- Entries
● ● ●

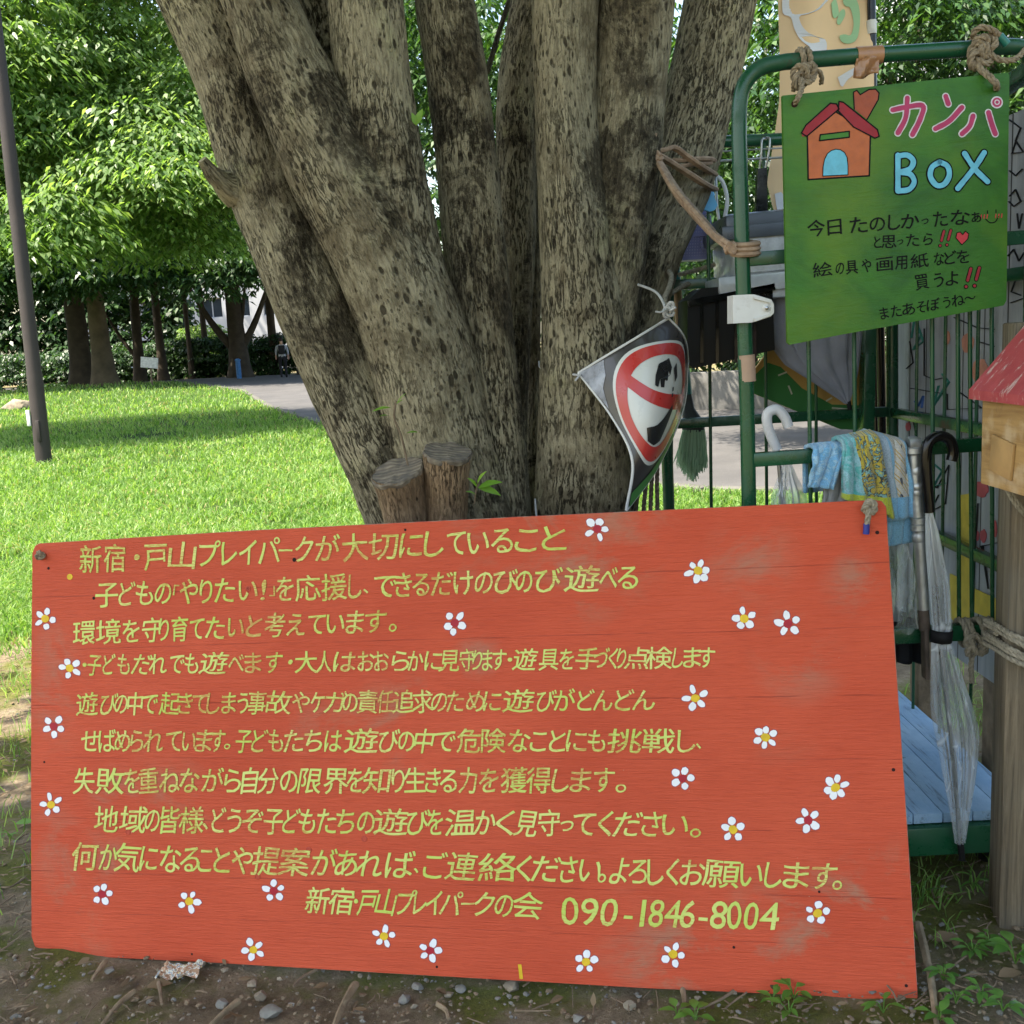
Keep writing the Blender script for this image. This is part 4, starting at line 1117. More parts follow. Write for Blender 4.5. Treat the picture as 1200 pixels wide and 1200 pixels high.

● ● ●

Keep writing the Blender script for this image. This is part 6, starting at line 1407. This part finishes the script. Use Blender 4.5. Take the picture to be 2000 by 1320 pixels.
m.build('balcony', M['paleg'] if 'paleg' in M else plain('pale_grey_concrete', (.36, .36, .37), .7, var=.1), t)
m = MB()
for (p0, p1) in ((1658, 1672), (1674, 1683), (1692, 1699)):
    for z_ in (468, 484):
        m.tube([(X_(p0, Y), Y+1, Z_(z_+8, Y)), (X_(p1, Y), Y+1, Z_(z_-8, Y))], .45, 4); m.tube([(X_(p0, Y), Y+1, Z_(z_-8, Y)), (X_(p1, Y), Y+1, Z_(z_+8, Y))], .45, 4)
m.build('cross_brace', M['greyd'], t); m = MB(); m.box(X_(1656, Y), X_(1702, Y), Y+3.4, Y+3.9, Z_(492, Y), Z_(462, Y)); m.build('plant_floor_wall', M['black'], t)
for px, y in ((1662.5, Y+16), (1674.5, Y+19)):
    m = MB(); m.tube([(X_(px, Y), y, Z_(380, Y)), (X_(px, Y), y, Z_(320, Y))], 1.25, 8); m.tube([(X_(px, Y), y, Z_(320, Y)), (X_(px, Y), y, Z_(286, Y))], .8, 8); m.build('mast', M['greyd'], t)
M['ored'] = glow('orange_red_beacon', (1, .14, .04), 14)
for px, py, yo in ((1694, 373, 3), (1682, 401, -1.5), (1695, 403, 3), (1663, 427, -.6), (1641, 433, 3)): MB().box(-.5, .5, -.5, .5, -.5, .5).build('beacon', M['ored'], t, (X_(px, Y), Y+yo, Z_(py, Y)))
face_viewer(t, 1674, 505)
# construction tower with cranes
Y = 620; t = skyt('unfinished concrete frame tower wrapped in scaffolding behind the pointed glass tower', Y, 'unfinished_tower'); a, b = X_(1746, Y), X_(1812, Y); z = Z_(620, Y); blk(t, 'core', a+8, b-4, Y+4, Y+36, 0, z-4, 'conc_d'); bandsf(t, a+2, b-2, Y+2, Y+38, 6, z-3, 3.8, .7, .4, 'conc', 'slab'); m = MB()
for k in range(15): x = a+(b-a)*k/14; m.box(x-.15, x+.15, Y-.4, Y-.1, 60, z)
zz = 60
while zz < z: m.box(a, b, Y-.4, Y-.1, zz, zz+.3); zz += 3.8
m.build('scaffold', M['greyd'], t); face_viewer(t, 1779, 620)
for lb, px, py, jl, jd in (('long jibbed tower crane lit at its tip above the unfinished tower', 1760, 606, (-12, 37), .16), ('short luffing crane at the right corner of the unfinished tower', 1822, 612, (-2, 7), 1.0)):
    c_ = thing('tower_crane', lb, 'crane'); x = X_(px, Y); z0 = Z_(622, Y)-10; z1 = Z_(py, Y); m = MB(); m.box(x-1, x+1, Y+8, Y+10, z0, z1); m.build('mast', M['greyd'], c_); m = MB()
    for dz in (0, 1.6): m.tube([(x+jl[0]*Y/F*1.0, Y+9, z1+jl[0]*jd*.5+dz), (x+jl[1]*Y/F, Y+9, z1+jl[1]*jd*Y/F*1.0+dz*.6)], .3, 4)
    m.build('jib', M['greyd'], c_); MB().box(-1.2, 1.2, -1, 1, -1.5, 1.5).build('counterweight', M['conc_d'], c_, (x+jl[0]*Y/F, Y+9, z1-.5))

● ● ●

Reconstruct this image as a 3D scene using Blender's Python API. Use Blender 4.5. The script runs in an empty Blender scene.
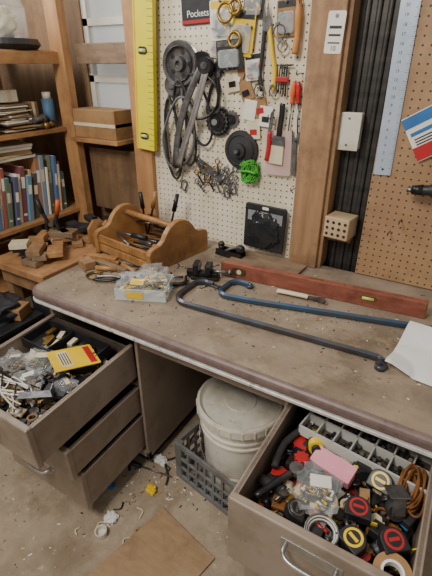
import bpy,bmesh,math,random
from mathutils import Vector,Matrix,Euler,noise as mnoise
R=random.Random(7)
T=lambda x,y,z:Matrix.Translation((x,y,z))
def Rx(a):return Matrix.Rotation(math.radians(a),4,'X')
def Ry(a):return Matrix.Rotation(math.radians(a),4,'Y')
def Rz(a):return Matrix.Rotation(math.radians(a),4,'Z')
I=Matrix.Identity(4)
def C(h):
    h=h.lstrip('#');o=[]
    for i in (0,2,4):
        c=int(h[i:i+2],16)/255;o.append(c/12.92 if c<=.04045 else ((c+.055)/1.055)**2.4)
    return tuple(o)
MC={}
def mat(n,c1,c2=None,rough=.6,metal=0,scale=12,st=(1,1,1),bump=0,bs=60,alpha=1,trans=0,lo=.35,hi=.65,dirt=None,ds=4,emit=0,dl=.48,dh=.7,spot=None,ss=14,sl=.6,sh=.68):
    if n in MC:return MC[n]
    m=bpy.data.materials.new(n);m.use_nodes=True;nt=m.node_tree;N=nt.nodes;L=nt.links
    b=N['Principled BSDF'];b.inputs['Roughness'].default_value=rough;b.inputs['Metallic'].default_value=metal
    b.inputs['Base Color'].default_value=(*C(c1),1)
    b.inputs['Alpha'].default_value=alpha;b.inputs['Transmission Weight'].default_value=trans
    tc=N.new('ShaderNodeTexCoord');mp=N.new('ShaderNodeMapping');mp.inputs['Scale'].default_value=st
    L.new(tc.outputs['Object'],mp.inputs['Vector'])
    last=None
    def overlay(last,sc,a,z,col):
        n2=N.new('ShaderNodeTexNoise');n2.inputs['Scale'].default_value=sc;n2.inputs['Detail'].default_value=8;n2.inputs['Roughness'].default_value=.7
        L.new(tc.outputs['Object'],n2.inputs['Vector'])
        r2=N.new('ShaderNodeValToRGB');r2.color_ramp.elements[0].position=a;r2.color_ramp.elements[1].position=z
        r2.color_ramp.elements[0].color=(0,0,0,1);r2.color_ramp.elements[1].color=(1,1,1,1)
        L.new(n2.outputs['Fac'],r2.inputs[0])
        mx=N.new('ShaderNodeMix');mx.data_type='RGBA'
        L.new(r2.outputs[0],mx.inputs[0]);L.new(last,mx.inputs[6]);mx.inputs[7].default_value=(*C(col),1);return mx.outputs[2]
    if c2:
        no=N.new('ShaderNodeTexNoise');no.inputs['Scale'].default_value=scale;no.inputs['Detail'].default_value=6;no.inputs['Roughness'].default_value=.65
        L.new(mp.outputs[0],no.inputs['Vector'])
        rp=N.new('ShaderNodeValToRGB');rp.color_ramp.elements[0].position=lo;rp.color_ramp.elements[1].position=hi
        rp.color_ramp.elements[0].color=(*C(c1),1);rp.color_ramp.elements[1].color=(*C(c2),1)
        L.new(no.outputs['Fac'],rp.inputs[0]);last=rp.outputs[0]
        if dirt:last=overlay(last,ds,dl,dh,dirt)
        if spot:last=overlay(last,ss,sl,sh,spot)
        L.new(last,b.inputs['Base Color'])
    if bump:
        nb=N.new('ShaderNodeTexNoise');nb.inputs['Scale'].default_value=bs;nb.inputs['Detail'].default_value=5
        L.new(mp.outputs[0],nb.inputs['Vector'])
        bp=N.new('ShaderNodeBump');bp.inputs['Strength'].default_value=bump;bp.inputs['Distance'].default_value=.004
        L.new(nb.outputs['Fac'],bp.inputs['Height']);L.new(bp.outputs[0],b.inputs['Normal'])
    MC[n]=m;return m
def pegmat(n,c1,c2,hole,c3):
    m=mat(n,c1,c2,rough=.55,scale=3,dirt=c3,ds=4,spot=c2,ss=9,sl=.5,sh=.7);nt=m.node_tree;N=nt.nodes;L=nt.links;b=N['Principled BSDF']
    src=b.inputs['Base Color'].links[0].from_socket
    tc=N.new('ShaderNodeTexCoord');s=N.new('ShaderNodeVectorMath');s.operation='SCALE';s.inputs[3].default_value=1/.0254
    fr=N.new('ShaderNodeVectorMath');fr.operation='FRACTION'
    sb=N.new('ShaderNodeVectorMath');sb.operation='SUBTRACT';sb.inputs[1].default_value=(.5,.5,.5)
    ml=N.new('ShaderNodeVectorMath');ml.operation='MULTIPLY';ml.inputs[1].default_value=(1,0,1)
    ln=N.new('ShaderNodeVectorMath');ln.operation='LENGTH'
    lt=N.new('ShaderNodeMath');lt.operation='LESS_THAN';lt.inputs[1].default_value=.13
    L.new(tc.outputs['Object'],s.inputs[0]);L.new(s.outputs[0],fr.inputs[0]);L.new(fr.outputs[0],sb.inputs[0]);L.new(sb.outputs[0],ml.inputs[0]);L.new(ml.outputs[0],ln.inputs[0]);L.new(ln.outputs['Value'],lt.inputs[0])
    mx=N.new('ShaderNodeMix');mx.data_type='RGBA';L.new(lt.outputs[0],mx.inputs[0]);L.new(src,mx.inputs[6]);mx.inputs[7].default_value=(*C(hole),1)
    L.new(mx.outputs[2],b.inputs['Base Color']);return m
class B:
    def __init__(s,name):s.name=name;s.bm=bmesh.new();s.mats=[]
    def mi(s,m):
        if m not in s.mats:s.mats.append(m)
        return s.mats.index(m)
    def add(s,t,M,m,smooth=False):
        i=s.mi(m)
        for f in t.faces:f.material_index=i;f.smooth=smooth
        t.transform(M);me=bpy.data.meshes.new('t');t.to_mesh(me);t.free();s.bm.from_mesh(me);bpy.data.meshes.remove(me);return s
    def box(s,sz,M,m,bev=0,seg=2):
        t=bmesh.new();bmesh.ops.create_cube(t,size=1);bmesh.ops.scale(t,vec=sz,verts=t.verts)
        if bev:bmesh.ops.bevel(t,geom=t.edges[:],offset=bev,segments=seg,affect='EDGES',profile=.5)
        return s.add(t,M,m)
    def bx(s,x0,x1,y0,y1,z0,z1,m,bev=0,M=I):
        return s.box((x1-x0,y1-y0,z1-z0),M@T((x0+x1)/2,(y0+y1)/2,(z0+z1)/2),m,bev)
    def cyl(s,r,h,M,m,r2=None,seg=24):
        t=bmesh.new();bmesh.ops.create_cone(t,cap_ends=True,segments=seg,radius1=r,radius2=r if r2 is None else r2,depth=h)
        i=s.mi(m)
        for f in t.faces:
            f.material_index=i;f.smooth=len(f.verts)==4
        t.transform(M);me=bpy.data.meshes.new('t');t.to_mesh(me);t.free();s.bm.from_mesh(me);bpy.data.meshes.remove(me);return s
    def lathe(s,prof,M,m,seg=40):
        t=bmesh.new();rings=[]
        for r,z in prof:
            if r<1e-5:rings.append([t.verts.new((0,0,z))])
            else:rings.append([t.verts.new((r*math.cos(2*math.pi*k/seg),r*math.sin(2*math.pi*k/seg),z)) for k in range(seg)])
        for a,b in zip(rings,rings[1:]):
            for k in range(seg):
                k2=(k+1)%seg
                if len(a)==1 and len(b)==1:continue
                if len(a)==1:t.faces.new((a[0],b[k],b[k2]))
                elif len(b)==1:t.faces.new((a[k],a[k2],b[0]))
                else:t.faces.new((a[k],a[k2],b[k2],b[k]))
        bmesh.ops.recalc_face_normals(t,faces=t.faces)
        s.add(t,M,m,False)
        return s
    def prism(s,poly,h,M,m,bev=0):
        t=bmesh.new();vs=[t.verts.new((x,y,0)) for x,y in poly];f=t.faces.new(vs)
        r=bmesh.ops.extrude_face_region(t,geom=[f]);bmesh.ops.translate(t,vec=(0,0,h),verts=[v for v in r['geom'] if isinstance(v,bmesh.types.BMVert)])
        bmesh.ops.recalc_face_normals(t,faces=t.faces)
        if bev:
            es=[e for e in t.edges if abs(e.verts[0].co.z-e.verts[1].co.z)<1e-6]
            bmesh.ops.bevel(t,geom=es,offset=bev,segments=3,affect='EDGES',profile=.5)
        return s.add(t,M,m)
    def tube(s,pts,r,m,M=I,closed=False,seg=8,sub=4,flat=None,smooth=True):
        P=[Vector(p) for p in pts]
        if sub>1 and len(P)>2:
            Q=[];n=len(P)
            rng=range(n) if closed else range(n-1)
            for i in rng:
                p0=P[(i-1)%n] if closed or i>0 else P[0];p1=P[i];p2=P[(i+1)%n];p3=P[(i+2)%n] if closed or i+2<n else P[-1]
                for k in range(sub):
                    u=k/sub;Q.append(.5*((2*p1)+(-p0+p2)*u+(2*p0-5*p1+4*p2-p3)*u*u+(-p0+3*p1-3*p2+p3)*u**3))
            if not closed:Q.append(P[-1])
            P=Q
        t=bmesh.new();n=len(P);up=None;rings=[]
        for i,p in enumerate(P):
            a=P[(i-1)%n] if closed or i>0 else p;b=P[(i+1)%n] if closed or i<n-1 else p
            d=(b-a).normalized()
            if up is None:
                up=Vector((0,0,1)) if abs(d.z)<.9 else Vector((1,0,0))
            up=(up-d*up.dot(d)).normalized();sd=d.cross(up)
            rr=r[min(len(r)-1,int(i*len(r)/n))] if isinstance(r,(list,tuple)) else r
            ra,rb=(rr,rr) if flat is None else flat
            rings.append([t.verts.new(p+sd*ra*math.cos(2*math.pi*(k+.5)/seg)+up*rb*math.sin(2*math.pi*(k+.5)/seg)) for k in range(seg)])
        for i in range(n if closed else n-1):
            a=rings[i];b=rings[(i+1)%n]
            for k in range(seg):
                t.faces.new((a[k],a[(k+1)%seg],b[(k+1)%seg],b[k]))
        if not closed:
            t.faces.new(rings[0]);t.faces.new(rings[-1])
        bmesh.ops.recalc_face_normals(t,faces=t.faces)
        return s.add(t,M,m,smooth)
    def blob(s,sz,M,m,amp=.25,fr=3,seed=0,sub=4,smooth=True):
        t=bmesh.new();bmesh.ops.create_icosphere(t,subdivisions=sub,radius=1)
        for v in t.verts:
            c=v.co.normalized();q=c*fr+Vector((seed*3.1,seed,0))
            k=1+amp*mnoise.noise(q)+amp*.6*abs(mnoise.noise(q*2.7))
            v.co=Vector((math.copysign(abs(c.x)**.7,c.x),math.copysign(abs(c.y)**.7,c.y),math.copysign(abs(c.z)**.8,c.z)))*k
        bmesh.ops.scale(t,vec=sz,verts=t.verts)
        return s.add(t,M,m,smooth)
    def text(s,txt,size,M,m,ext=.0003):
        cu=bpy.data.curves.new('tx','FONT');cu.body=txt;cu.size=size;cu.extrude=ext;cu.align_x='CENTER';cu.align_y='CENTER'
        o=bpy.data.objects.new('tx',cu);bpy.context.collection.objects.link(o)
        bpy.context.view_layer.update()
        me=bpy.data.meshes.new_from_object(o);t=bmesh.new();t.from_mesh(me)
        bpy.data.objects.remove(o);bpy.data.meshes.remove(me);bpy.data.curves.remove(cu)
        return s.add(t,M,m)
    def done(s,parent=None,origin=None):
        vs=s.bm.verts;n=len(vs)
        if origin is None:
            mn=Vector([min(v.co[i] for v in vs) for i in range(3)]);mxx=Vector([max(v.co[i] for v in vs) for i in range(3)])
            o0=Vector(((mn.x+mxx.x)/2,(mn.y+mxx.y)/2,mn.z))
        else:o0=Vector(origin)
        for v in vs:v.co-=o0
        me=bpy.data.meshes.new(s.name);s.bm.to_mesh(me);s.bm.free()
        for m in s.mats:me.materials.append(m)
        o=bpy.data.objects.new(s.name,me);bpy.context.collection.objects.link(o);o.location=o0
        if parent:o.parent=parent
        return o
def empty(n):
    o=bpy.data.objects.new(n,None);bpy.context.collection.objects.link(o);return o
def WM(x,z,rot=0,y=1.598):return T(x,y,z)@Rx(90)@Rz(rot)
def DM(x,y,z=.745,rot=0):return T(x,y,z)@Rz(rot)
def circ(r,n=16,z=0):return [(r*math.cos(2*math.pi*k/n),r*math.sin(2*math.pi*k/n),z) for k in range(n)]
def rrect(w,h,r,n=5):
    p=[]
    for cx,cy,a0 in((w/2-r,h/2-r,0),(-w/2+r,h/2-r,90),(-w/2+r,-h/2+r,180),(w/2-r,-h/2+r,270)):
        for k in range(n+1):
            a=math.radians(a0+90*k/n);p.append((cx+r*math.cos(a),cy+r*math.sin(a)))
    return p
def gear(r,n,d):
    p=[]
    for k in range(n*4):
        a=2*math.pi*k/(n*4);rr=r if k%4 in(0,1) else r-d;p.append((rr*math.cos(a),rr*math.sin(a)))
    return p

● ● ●

Find the word "empty" in the data and copy out each line where it turns up.

Reconstruct this image as a 3D scene using Blender's Python API. Use Blender 4.5. The script runs in an empty Blender scene.
def empty(n):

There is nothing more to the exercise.